Cuando concluye la vibrante jornada en el coloso de cemento, llega el turno de los comentaristas. Antes los comentaristas han interrumpido, varias veces, la transmisión del partido, para indicar a los jugadores qué debían hacer, pero, ellos no han podido escucharlos, porque estaban ocupados en equivocarse. Estos ideólo­gos de la WM contra la MW, que viene a ser lo mismo pero al revés, usan un lenguaje donde la erudición científica oscila entre la propaganda bélica y el éxtasis lírico. Y hablan, siempre, en plural, porque son muchos”[6].

Hablan, más o menos, así:

“Vamos a sintetizar nuestro punto de vista, formulando una primera aproximación a la problemática táctica, técnica y física del cotejo que se ha disputado esta tarde en el campo del Unidos Venceremos Fútbol Club, sin caer en simplificaciones incompatibles con un tema que, sin duda, nos está exigiendo análisis más profundos y detallados y sin incurrir en ambigüedades que han sido, son y serán ajenas a nuestra prédica de toda una vida al servicio de la afición deportiva.

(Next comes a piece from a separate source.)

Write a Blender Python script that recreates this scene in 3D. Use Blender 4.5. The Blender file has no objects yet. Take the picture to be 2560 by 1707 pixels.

Nos resultaría cómodo eludir nuestras responsabilida­des atribuyendo el revés del once locatario a la discreta performance de sus jugadores, pero, la excesiva lentitud que, indudablemente, mostraron en la jornada de hoy a la hora de devolucionar cada esférico recepcionado, no justifica de ninguna manera, entiéndase bien, señoras y señores, de ninguna manera, semejante descalificación generaliza­da y, por lo tanto, injusta. No, no y no. El conformismo no es nuestro estilo, como bien saben quienes nos han seguido a lo largo de nuestra trayectoria de tantos años, aquí, en nuestro querido país y en los escenarios del deporte internacional e, incluso, mundial, donde hemos sido convocados a cumplir nuestra modesta función. Así que vamos a decirlo con todas las letras, como es nuestra costumbre: el éxito no ha coronado la potencialidad orgánica del esquema de juego de este forzado equipo porque, lisa y llanamente, sigue siendo incapaz de canalizar adecuadamente sus expectativas de una mayor proyección ofensiva hacia el ámbito de la valla rival. Ya lo decíamos el domingo próximo pasado y así lo afirmamos hoy, con la frente alta y sin pelos en la lengua, porque, siempre, hemos llamado al pan pan y al vino vino y continuaremos denunciando la verdad, aunque a muchos le duela, caiga quien caiga y cueste lo que cueste”[7].


[1] En la primera parte de su Conferencia, Eduardo Galeano recreó fragmentos de su libro: El fútbol. A sol y a sombra, Chile: Catálogos, 1995.

[2] «El hincha», ibid., p.7.

[3] «El fanático», ibid., p. 8.

[4] «El árbitro», ibid., pp. 10-11.

[5] «Pobre mi madre querida», ibid., p. 148.

[6] «Los especialistas», ibid., p. 16.

[7] «El lenguaje de los doctores del fútbol», ibid., p. 17.